Kendisinden yaşça büyük ve tecrübeli bir akademisyen arkadaşının yaptığı hatırlatma Peter’ın içinde bulunduğu psikolojik durumu anlayabilmek için dikkate değer: “İnsan her zaman aradığını görür, aradığı gerçek olduğundan değil, aradığının gerçek olduğuna inanmak istediği için.” Ellen’ın verdiği öğüt de bu cümleleri tamamlar mahiyette: “Bence kendini dünyaya bağlamayı kaçırıyorsun.”
Peter her zaman sorun bulmaya, teşhis koymaya odaklı ve problem çözmekte mahirken, bunların var olmadığı alanları görme ve kabulde, keyfini çıkarmak ve hayattan zevk almakta iyi sayılmaz. Kendi açmazlarını keşfetmek ve çözümlemek konusunda güçlü-ısrarcı değildir.

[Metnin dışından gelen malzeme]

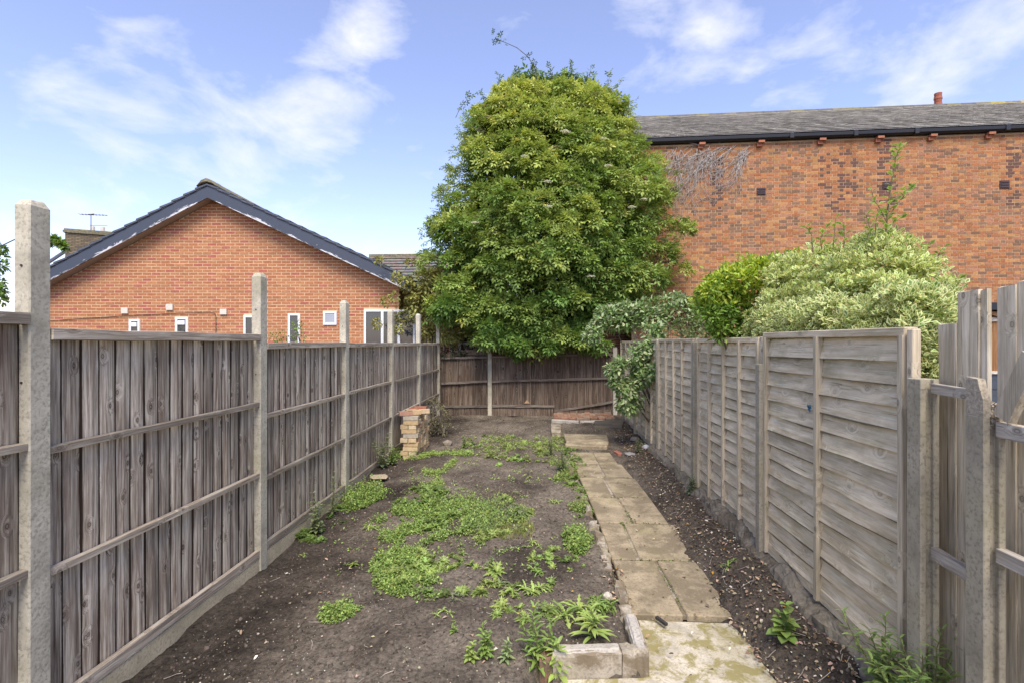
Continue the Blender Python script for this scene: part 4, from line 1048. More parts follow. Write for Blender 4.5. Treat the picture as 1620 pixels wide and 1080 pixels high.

İnsan ihtiyaç duyduğuna inanır ve onu arar/araştırırken paylaşmak, duyurmak, ispatlamak için çırpındığı amaçlara/kişisel bir hikayeye sahip olur.
Günlük hayatta sıkça kullandığım “içinden geliyor” ifadesini çok severim. Kişinin yönelimlerindeki arzusuna, ısrarına ve çabasına bazen kendisi de çevresi de bir anlam veremez. Kişi de, nedenini ve niyetini genellikle yola çıktıktan sonra bazen de istediğini elde ettikten sonra daha iyi anlar ve öğrenir.
Hayattaki rollerimiz kişiliğimizden, kişiliğimiz de bireysel ve kolektif bilinçdışından etkilenir, beslenir. Çocuk yaştan itibaren hayaller kurar, planlar yaparız. Umutlarımızın ve ideallerimizin peşinden gideriz. Bizi aradığımız şeye yönlendiren ve er ya da geç ona götüren şey, geçmiş hikayelerimiz birlikte, potansiyel kaynaklarımızdır. İnançlarımız ve değerlerimiz ise yolculuğu, yol güzergahını ve yol arkadaşlarını belirleyen etkenlerdir.